Kedua, jika Anda orang miskin dan punya cita-cita masuk ke dalam kategori 1 persen penguasa kekayaan nasional, saya merekomendasikan begini: forget it! Nggak bakal nyampe, soalnya. Sebab yang namanya kekayaan, pertumbuhannya cenderung mengikuti pola deret ukur, bukan deret hitung. Dengan kata lain, jika baru mulai, Anda bisa saja kaya. Tetapi yang sudah kaya duluan, pertumbuhan kekayaannya lebih cepat. Jadi, forget it! Nggak bakal nyampe, soalnya.

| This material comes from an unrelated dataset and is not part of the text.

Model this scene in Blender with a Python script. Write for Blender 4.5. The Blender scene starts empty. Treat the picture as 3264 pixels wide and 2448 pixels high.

Ketiga, saya belum pernah menemukan ulasan dari para pakar ekonomi kelas dunia sekalipun, yang menawarkan solusi efektif guna mengurangi jurang kaya-miskin, yang merupakan fenomena global tersebut. Para pakar memang menawarkan “Teori Gini”. Tapi berdasarkan pengamatan saya, Teori Gini lebih mengulas realitas, bukan menawarkan solusi tentang bagaimana mempersempit jurang kaya-miskin.
Keempat, kelompok penduduk Indonesia yang boleh disebut kelas menengah Indonesia (dari segi ekonomi) adalah mereka yang masuk kategori 14,7 persen (37.485.000 jiwa), yang kekayaannya antara 10.000 sampai 100.000 USD (Rp1.335.100.000). Ini relatif mudah mengidentifikasinya. Berdasarkan laporan kekayaan para pejabat negara (mulai dari eselon 2 sampai menteri atau sederajat) juga seluruh anggota DPR Pusat dan DPRD Provinsi dan Kabupatan/Kota, hampir semuanya masuk dalam kategori ini.
Kelima, sesekali mungkin sebaiknya masing-masing dari kita perlu mencermati – bila perlu dengan data kongkretnya – siapa saja warga Indonesia yang 1 persen (2.550.000 jiwa) itu, yang kekayaannya antara 100.000 sampai 1.000.000 USD (Rp 13.350.000.000). Sebab, boleh jadi Anda termasuk di dalamnya.
Kelima, distribusi kekayaan nasional yang menurut Tempo adalah “Ketimpangan yang sempurna” itu, bukan hasil kemarin sore. Jadi keliru juga bila tiba-tiba menyalahkan pemerintah saat ini. Itu adalah hasil proses bagi-bagi national pie (kue nasional) yang sudah berlangsung sejak negeri ini merdeka. Dan jangan terlalu berharap untuk menyelesaikannya dalam tempo singkat. Diperlukan sebuah kebijakan radikal. Wani?
Syarifuddin Abdullah | Ahad, 26 Maret 2017 / 28 Jumadil-akhir 1438H.